Minions Movie Review
I admit I have let this blog languish but the fact is the reason I started it is a lot less valid than it used to be and I am super busy these days. Therefore I am going to keep it for what I enjoy (watching and either lauding or trashing movies) and only do the films that I really want to see. Honestly based on the figures I get from this site I think I am the only one reading my own stuff so I might as well enjoy it.
So Minions. I loved Despicable Me and quite enjoyed Despicable Me 2. I found them to be the perfect mix of super cute for the kids but clever and funny enough to keep dad from jamming a soda straw into his ear in hopes of disconnecting his higher brain functions while being force to watch childish crap. This is truly the challenge of kids animated films and one that is failed quite often.
Unfortunately Minions qualifies as one of those failures. A quick survey of IMDB revealed that while the Despicable Me’s were written by the apparently very talented team of Cinco Paul and Ken Daurio they hired some other scrub to write this one and it shows. The story is incredibly unfunny and lacks any of the nuance or angst of Gru from the last two and seems to be focused on a woman’s desire to become the Queen of England. Sure that might work for little girls but does it work as a plot for adults? Not really.
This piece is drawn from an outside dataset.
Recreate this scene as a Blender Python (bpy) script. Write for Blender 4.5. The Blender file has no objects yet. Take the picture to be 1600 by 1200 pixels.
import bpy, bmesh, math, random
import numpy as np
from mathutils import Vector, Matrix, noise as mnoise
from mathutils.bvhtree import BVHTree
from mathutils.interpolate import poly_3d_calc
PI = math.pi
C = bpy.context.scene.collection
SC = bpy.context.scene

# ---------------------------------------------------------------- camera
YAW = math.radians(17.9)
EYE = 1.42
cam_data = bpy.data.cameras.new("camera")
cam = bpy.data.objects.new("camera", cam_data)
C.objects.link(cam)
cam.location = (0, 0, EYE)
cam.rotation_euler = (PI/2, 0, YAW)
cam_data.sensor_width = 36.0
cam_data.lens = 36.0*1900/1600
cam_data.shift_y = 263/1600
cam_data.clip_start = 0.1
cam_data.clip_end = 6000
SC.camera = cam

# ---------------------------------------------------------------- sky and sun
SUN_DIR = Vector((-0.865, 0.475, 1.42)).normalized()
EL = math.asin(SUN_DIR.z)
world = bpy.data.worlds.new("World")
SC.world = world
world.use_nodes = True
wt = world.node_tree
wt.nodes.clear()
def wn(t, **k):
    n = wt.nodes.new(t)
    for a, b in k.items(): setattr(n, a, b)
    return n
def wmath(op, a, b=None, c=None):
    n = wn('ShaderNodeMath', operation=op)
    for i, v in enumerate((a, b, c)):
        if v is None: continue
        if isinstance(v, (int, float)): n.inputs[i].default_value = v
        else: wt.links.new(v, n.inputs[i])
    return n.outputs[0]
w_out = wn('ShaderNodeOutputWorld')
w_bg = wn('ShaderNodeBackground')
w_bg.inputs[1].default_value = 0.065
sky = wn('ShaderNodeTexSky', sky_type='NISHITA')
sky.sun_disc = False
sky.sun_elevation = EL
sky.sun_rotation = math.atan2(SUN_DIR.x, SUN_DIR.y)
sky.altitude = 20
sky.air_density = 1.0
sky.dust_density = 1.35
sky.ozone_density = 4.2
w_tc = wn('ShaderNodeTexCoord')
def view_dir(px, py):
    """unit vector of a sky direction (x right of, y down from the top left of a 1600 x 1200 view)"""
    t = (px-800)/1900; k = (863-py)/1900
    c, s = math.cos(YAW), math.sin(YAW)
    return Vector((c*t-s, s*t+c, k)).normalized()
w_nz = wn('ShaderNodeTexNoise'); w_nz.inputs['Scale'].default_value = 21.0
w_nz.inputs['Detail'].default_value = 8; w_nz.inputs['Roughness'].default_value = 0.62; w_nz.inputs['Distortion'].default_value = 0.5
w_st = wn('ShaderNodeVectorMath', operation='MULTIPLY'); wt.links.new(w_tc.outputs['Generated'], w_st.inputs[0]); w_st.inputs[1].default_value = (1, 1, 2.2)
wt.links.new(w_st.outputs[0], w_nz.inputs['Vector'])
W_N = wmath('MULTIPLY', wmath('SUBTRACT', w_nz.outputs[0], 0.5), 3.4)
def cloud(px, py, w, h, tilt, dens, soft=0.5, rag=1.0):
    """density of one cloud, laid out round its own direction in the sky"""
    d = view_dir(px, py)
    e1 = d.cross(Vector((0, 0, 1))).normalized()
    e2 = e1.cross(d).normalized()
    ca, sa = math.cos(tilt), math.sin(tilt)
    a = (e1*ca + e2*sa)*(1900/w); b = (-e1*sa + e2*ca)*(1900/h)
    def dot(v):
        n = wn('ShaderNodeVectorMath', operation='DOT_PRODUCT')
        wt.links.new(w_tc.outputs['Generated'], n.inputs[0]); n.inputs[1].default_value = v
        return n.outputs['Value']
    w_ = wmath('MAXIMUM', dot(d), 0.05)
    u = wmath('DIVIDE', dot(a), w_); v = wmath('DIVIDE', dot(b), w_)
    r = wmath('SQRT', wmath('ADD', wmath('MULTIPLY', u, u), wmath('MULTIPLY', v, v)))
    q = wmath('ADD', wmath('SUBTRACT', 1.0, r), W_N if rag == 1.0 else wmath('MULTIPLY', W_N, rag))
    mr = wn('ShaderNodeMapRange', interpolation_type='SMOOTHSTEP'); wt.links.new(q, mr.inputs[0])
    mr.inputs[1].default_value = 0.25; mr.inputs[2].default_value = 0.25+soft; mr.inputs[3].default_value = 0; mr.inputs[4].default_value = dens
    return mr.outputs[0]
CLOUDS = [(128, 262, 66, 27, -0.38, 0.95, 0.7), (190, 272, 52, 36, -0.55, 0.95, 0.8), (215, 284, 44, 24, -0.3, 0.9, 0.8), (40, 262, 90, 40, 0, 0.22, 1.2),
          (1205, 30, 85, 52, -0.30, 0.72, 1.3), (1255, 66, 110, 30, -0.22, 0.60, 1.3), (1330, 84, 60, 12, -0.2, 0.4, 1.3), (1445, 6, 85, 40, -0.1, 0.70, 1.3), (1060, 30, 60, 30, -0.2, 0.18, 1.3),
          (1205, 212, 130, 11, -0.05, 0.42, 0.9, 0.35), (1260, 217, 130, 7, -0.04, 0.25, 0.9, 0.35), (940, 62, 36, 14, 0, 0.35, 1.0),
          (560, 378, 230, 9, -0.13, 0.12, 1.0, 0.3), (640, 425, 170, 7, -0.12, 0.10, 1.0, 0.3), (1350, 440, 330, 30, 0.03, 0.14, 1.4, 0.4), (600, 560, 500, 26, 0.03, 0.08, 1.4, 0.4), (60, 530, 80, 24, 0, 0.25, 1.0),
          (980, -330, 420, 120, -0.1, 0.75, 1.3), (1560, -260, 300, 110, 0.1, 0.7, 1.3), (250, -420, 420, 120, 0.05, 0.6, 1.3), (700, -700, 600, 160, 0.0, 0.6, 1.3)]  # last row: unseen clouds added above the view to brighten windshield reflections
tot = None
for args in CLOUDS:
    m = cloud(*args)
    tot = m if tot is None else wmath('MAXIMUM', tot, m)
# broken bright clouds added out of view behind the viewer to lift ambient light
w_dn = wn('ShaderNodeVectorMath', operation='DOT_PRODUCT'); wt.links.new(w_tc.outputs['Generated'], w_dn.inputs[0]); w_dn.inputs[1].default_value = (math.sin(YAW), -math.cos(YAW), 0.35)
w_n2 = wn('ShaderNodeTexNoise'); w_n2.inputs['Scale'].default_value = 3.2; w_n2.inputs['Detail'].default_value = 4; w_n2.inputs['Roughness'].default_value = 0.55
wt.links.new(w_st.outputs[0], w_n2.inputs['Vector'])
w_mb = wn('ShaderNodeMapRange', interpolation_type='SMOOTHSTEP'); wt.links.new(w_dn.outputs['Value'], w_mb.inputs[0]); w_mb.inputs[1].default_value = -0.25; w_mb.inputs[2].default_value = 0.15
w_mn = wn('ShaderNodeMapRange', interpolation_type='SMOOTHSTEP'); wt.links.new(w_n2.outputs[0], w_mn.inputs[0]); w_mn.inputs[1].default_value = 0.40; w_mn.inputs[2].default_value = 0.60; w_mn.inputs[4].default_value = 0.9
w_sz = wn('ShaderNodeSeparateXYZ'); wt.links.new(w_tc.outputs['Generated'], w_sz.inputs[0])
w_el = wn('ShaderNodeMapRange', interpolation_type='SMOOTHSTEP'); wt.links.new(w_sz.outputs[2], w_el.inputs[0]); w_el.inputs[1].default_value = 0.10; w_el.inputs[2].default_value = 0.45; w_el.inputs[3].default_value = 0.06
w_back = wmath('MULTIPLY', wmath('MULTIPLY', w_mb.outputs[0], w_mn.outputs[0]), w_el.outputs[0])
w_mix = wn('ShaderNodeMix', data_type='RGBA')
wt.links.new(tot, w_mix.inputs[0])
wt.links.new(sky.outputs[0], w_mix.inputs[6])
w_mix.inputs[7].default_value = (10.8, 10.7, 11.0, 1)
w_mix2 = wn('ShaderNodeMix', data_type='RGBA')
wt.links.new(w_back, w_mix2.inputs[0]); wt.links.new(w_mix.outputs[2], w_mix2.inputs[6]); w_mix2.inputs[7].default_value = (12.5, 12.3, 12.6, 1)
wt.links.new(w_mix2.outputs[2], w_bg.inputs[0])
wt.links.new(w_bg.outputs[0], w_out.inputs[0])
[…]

Is it fair to judge a kids script as you would an adults? Normally no but when a kids film comes out from two other films that seemed to have story depth by comparison it fails. I found the original character of Gru as a failed supervillain haunted by the need to prove himself to his harridan mother by besting the hot young stud down the street to be very engaging. He comes up with a plan to steal the Moon. In a kids film as written by idiots we would have just stolen the shrink ray and been done. In the actual film he finds he lacks resources for his plot and has to go to the Evil Bank for a loan in a scene that really only makes sense to the adults in the audience and introduces us to some fun villains.
This film is about as basic as possible. As explained by a voice over as intrusive and smothering as a colonoscopy performed while trapped under a pile of burning tractor tires the Minions have been driven since primordial ooze time to attach themselves to and serve a super villain. They go through a montage of villain failures (honestly that montage was the most entertaining part of the film and by no coincidence was heavily featured in the trailer) with each one aided and eventually stymied by the Minions incompetence (a point I take issue with. The Minions were kind of bumblers in the first two films but managed to get things done when push came to shove).
Eventually they go live in a cave but their natural instinct to be slaves has Stuart, Bob, and Kevin wander off in search of a new master. They land in NYC in 1968 and somehow come across Villaincon, the Con of Villains (oh yeah. This film has deus ex machina branded across it’s forehead like it’s Ash Wednesday at the Marquis de Sade’s mansion. For the most part Gru always had to work hard for his successes) where they hook up with Scarlett Overkill and her really annoying inventor husband Herb. She recruits them and her plan is to steal the Crown Jewels so she can pretend to be the Queen or something. They fail to steal the jewels but somehow Kevin ends up being named the King of England (another childish plot twist involving the Sword in the Stone) and abdicates to Scarlett. She gets everything she wants but then still hates the Minions for no reason whatsoever. More chaos ensues and a familiar face sticks a pointy nose in at the end.
Honestly Scarlett was where the film could have redeemed itself. She had the potential to be another complex villain/hero but instead they wrote her as a bad Cruella De Ville. Her husband was slightly more entertaining but his laid back hippy attitude derailed any appeal he could have had. This is why Pauly Shore films are not considered timeless classics.
So entertaining enough for the kiddiewinks but if you were hoping to take your kids to see something you could yourself enjoy prepare for disappointment. Third in a series is rarely a premium slot (Godfather 3, Return of the Jedi, etc.) and honestly if this were some kind of secret plan to release garbage in order to keep Despicable Me 3 from having the hammer fall on the loaded chamber (ah, Russian Roulette jokes. I love ’em) then mission accomplished. Your kids should enjoy the physical humor (although this film was bizarrely grim for a kids film. At one point a cute T-Rex falls into hot lava and a scientist is killed in an accident. Hence the PG rating I guess but if you are going PG why would you not write a story that appeals to adults???) but be sure to bring an audio book for your headset. 1.5 out of 5 Phasers.